Write out the whole listing again, exactly.

Given material

-- begin --

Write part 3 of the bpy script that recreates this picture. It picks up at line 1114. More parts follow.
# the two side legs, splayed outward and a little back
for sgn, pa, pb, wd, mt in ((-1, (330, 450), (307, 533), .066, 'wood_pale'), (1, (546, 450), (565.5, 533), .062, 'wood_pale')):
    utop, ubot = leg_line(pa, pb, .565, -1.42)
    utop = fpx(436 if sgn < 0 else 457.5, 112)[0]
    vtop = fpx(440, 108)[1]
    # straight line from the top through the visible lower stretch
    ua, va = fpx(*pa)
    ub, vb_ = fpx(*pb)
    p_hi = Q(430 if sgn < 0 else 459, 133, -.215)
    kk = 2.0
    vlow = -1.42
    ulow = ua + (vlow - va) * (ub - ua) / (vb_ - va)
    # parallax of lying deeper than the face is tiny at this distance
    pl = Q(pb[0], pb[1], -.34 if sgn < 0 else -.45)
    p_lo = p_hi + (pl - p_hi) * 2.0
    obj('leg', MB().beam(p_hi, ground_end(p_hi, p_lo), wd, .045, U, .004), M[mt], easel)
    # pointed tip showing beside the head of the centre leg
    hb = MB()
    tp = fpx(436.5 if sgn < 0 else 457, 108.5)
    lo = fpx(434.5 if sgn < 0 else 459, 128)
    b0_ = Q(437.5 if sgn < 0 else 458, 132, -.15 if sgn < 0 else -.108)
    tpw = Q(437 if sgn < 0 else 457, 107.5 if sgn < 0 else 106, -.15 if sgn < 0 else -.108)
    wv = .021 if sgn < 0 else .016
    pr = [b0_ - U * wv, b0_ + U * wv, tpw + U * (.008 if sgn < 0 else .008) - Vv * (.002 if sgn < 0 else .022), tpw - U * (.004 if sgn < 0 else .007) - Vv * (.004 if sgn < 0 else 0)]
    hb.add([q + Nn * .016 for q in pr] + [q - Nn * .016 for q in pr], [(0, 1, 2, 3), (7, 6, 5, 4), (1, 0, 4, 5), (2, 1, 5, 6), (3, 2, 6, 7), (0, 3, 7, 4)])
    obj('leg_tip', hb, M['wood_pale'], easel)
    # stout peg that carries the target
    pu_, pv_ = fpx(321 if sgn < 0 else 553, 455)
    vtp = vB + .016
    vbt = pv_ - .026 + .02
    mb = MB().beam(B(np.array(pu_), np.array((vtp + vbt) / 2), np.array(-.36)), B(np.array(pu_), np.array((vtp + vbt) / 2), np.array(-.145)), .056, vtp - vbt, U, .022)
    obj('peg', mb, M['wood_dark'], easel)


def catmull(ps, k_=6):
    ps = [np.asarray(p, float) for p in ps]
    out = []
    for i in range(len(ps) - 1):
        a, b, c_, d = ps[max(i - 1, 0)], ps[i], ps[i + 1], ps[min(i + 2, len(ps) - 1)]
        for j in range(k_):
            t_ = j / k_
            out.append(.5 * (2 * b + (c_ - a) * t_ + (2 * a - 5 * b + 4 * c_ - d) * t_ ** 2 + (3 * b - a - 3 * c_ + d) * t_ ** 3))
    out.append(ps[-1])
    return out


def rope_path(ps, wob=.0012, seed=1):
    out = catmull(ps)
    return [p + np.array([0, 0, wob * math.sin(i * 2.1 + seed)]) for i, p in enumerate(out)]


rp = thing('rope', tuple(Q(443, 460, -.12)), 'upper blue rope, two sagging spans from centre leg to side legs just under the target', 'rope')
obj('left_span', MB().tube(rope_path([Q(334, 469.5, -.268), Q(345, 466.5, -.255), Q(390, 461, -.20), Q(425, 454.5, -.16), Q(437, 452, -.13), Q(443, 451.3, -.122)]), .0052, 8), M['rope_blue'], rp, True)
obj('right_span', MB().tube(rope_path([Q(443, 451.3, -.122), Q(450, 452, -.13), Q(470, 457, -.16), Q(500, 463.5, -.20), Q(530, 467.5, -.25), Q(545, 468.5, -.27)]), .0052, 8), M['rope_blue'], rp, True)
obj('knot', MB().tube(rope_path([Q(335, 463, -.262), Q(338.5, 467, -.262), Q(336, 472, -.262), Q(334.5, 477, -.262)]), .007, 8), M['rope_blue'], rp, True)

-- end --

Task solution
Write part 3 of the bpy script that recreates this picture. It picks up at line 1114. More parts follow.
# the two side legs, splayed outward and a little back
for sgn, pa, pb, wd, mt in ((-1, (330, 450), (307, 533), .066, 'wood_pale'), (1, (546, 450), (565.5, 533), .062, 'wood_pale')):
    utop, ubot = leg_line(pa, pb, .565, -1.42)
    utop = fpx(436 if sgn < 0 else 457.5, 112)[0]
    vtop = fpx(440, 108)[1]
    # straight line from the top through the visible lower stretch
    ua, va = fpx(*pa)
    ub, vb_ = fpx(*pb)
    p_hi = Q(430 if sgn < 0 else 459, 133, -.215)
    kk = 2.0
    vlow = -1.42
    ulow = ua + (vlow - va) * (ub - ua) / (vb_ - va)
    # parallax of lying deeper than the face is tiny at this distance
    pl = Q(pb[0], pb[1], -.34 if sgn < 0 else -.45)
    p_lo = p_hi + (pl - p_hi) * 2.0
    obj('leg', MB().beam(p_hi, ground_end(p_hi, p_lo), wd, .045, U, .004), M[mt], easel)
    # pointed tip showing beside the head of the centre leg
    hb = MB()
    tp = fpx(436.5 if sgn < 0 else 457, 108.5)
    lo = fpx(434.5 if sgn < 0 else 459, 128)
    b0_ = Q(437.5 if sgn < 0 else 458, 132, -.15 if sgn < 0 else -.108)
    tpw = Q(437 if sgn < 0 else 457, 107.5 if sgn < 0 else 106, -.15 if sgn < 0 else -.108)
    wv = .021 if sgn < 0 else .016
    pr = [b0_ - U * wv, b0_ + U * wv, tpw + U * (.008 if sgn < 0 else .008) - Vv * (.002 if sgn < 0 else .022), tpw - U * (.004 if sgn < 0 else .007) - Vv * (.004 if sgn < 0 else 0)]
    hb.add([q + Nn * .016 for q in pr] + [q - Nn * .016 for q in pr], [(0, 1, 2, 3), (7, 6, 5, 4), (1, 0, 4, 5), (2, 1, 5, 6), (3, 2, 6, 7), (0, 3, 7, 4)])
    obj('leg_tip', hb, M['wood_pale'], easel)
    # stout peg that carries the target
    pu_, pv_ = fpx(321 if sgn < 0 else 553, 455)
    vtp = vB + .016
    vbt = pv_ - .026 + .02
    mb = MB().beam(B(np.array(pu_), np.array((vtp + vbt) / 2), np.array(-.36)), B(np.array(pu_), np.array((vtp + vbt) / 2), np.array(-.145)), .056, vtp - vbt, U, .022)
    obj('peg', mb, M['wood_dark'], easel)


def catmull(ps, k_=6):
    ps = [np.asarray(p, float) for p in ps]
    out = []
    for i in range(len(ps) - 1):
        a, b, c_, d = ps[max(i - 1, 0)], ps[i], ps[i + 1], ps[min(i + 2, len(ps) - 1)]
        for j in range(k_):
            t_ = j / k_
            out.append(.5 * (2 * b + (c_ - a) * t_ + (2 * a - 5 * b + 4 * c_ - d) * t_ ** 2 + (3 * b - a - 3 * c_ + d) * t_ ** 3))
    out.append(ps[-1])
    return out


def rope_path(ps, wob=.0012, seed=1):
    out = catmull(ps)
    return [p + np.array([0, 0, wob * math.sin(i * 2.1 + seed)]) for i, p in enumerate(out)]


rp = thing('rope', tuple(Q(443, 460, -.12)), 'upper blue rope, two sagging spans from centre leg to side legs just under the target', 'rope')
obj('left_span', MB().tube(rope_path([Q(334, 469.5, -.268), Q(345, 466.5, -.255), Q(390, 461, -.20), Q(425, 454.5, -.16), Q(437, 452, -.13), Q(443, 451.3, -.122)]), .0052, 8), M['rope_blue'], rp, True)
obj('right_span', MB().tube(rope_path([Q(443, 451.3, -.122), Q(450, 452, -.13), Q(470, 457, -.16), Q(500, 463.5, -.20), Q(530, 467.5, -.25), Q(545, 468.5, -.27)]), .0052, 8), M['rope_blue'], rp, True)
obj('knot', MB().tube(rope_path([Q(335, 463, -.262), Q(338.5, 467, -.262), Q(336, 472, -.262), Q(334.5, 477, -.262)]), .007, 8), M['rope_blue'], rp, True)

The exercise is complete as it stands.